Collected material ::

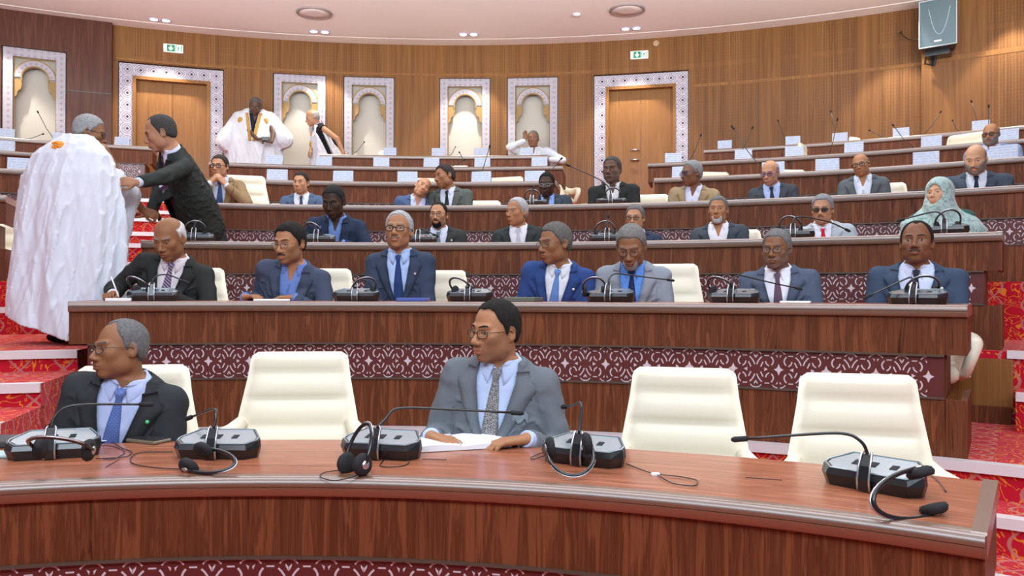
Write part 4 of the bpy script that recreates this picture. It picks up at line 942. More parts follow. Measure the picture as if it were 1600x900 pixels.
seated(2, 'man in black suit with purple striped tie, bald on top, writing at far left', 264, 373, 70, 255, turn=-6, back=.16, lean=.22, yaw=-14, pitch=22, skin=BRN, hair='bald', hcol=WHT, hthick=.007, suit=(.028, .030, .029), shirt=(.75, .68, .72), tie=(.09, .05, .12), tiek='stripe', tcol2=(.45, .4, .5), nose=.8, sw=.195, bulk=1.05,
       desk_hands={'L': dict(w=(-.22, -.29, dk + .02), d=(.1, -1, 0), n=(-.3, 0, 1), curl=.8, thumb=.3, pole=(-.7, .2, -.6)), 'R': LH(.14, -.24, (-1, -.1, 0), pole=(.8, .1, -.5))}, chair_px=282, chair_dz=-.03, chair_lb='cream chair behind the man in the black suit who is writing')
seated(2, 'black-haired man with moustache in slate blue jacket and open blue shirt, hands on desk', 452, 380, 68, 446, turn=-4, back=.16, lean=.24, yaw=-22, pitch=9, skin=LBR, hair='full', hcol=BLKH, hthick=.010, moust=(.05, .04, .035), suit=(.062, .082, .155), shirt=(.15, .24, .55), glasses=GL_THIN, sw=.19, stubble=(.1, .07, .06), open_=.075,
       desk_hands={'L': LH(-.20, -.26, (.9, -.5, .1), curl=.7), 'R': LH(.13, -.26, (-1, -.35, 0), curl=.6, pole=(.8, .1, -.5))}, chair_px=486, chair_dz=-.03, chair_lb='cream chair between the moustached man and the man looking up, second row')
seated(2, 'man in navy suit and navy tie with silver hair and dark-rimmed glasses, looking up', 623, 360, 67, 630, back=.24, lean=.14, yaw=-5, pitch=-6, skin=LBR, hair='high', hcol=SLV, hthick=.008, moust=(.15, .14, .13), suit=(.042, .062, .125), shirt=(.42, .55, .84), tie=(.028, .055, .17), glasses=GL_DARK, pin=((.8, .5, .5), 1), sw=.185, jaw=.97, chair_px=670, chair_dz=-.04, chair_lb='cream chair just right of the silver-haired man in navy, second row')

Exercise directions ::
Copy each line exactly, and leave the pictures out of your copy.

Exercise response ::
Write part 4 of the bpy script that recreates this picture. It picks up at line 942. More parts follow. Measure the picture as if it were 1600x900 pixels.
seated(2, 'man in black suit with purple striped tie, bald on top, writing at far left', 264, 373, 70, 255, turn=-6, back=.16, lean=.22, yaw=-14, pitch=22, skin=BRN, hair='bald', hcol=WHT, hthick=.007, suit=(.028, .030, .029), shirt=(.75, .68, .72), tie=(.09, .05, .12), tiek='stripe', tcol2=(.45, .4, .5), nose=.8, sw=.195, bulk=1.05,
       desk_hands={'L': dict(w=(-.22, -.29, dk + .02), d=(.1, -1, 0), n=(-.3, 0, 1), curl=.8, thumb=.3, pole=(-.7, .2, -.6)), 'R': LH(.14, -.24, (-1, -.1, 0), pole=(.8, .1, -.5))}, chair_px=282, chair_dz=-.03, chair_lb='cream chair behind the man in the black suit who is writing')
seated(2, 'black-haired man with moustache in slate blue jacket and open blue shirt, hands on desk', 452, 380, 68, 446, turn=-4, back=.16, lean=.24, yaw=-22, pitch=9, skin=LBR, hair='full', hcol=BLKH, hthick=.010, moust=(.05, .04, .035), suit=(.062, .082, .155), shirt=(.15, .24, .55), glasses=GL_THIN, sw=.19, stubble=(.1, .07, .06), open_=.075,
       desk_hands={'L': LH(-.20, -.26, (.9, -.5, .1), curl=.7), 'R': LH(.13, -.26, (-1, -.35, 0), curl=.6, pole=(.8, .1, -.5))}, chair_px=486, chair_dz=-.03, chair_lb='cream chair between the moustached man and the man looking up, second row')
seated(2, 'man in navy suit and navy tie with silver hair and dark-rimmed glasses, looking up', 623, 360, 67, 630, back=.24, lean=.14, yaw=-5, pitch=-6, skin=LBR, hair='high', hcol=SLV, hthick=.008, moust=(.15, .14, .13), suit=(.042, .062, .125), shirt=(.42, .55, .84), tie=(.028, .055, .17), glasses=GL_DARK, pin=((.8, .5, .5), 1), sw=.185, jaw=.97, chair_px=670, chair_dz=-.04, chair_lb='cream chair just right of the silver-haired man in navy, second row')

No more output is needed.